OFFSHORE COMPANIES Registration

Global Trust

The trust is a centuries-old English law concept whereby one party holds title to assets for the benefit of another party. The terms of that arrangement are set out in a trust deed. Trusts can be used for a variety of purposes. These include:
 
Dynastic family wealth planning. Trusts can be used to ensure that future generations are not easily able to waste the assets accumulated by former generations.
 
Tax minimization. Trusts are typically more flexible than corporation and often provide enhanced opportunities for structuring to achieve legitimate tax advantages.
 
Privacy. Unlike corporations there are no “register of members” etc. and the use of facilities such as discretionary classes of beneficiaries can provided additional privacy.
 
Asset protection. Trusts are a way of protecting family assets from the claims of future creditors.
 
Outside of the English law jurisdictions such as Hong Kong and Singapore , trusts are generally not well understood in an Asian context. However in an emerging post Asian crisis world they are very relevant to Asian entrepreneurs wishing to avoid repeating the mistakes of the mid 1990’s .They may also be very relevant to expatriates living in Asian for both domestic and repatriation tax planning.
 
An illustration:  Private of professional Trustee

1. The client establishes a trust by transferring a nominal sum to a 3rd party trustee or its own special purpose trustee company.
2. A protector is appointed to the trust who is typically a family member and usually has the ability to hire and fire a trustee if he is dissatisfied with trustee.
3. The client and his family are appointed as either named beneficiaries or as members of a discretionary class of  beneficiaries of the trust.

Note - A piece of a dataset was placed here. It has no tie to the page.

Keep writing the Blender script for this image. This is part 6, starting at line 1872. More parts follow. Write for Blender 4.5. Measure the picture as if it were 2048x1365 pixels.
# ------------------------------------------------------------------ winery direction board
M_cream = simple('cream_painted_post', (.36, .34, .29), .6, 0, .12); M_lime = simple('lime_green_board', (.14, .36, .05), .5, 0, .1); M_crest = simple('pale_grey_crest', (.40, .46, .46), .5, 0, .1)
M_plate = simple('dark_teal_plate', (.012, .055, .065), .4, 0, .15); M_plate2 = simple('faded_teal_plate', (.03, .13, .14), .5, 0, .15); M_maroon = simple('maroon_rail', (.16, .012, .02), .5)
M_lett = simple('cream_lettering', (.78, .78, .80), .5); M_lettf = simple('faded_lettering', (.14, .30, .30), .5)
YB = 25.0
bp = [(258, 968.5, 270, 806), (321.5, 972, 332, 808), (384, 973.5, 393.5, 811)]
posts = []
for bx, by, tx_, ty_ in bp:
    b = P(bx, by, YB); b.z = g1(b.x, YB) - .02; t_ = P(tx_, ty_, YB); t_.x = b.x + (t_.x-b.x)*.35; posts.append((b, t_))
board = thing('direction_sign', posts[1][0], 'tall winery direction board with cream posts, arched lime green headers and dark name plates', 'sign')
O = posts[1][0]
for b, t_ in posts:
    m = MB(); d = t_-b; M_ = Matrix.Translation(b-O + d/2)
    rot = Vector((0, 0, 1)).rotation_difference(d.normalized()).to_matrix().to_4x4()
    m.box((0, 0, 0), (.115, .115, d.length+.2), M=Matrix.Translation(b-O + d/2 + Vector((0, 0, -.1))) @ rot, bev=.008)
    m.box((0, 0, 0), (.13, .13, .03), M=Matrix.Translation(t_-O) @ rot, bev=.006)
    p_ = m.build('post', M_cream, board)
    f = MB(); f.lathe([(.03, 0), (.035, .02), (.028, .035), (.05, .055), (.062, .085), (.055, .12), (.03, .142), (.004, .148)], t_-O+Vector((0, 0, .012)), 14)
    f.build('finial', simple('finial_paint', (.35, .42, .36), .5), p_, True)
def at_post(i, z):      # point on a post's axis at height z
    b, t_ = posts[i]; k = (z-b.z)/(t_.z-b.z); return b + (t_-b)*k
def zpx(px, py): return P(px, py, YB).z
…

In that position they are able to enjoy financial benefits from  the trust provided ,however, there are no creditors threatening the client or his family.
4. The trust sets up and capitalizes an underlying IBC(perhaps BVI)using the nominal settlement. Usually the client or a nominee of the client is a director of the IBC which enables the client to retain a measure of control over the assets whilst not having legal title to them. The clients' appointment as a director is terminated by the trustee in the event of any creditor threat to the client or his family.
5. The client contributes assets to the trust and these are held by the IBC.
 
WHAT IS ACHIEVED WITH THIS STRUCTURE?
As the assets are no longer “owned” by client (albeit he can benefit from them ),there may be tax advantages to be gained in the client’s home jurisdiction. Indeed in the case of expatriates there may even be further advantages when they decide to return to their home jurisdiction .
 
Privacy -the assets are neither under the client’s name nor legally owned by him. He may be able to enjoy benefit from the assets but they do not belong to him.
 
Asset Protection- As the assets do not belong to client and they are not available to meet his creditors claims.
A lot of heartache could have been avoided by Asian clients during the Asian crisis if they had established a trust structure before they encountered their solvent problems . It is important to note that this structure can only be legitimately and effectively used by a client at any time when he is solvent . As entrepreneurs recovered from the wounds of the late 1990’s now is the time to ensure that their assets are held in a secure and appropriate structure.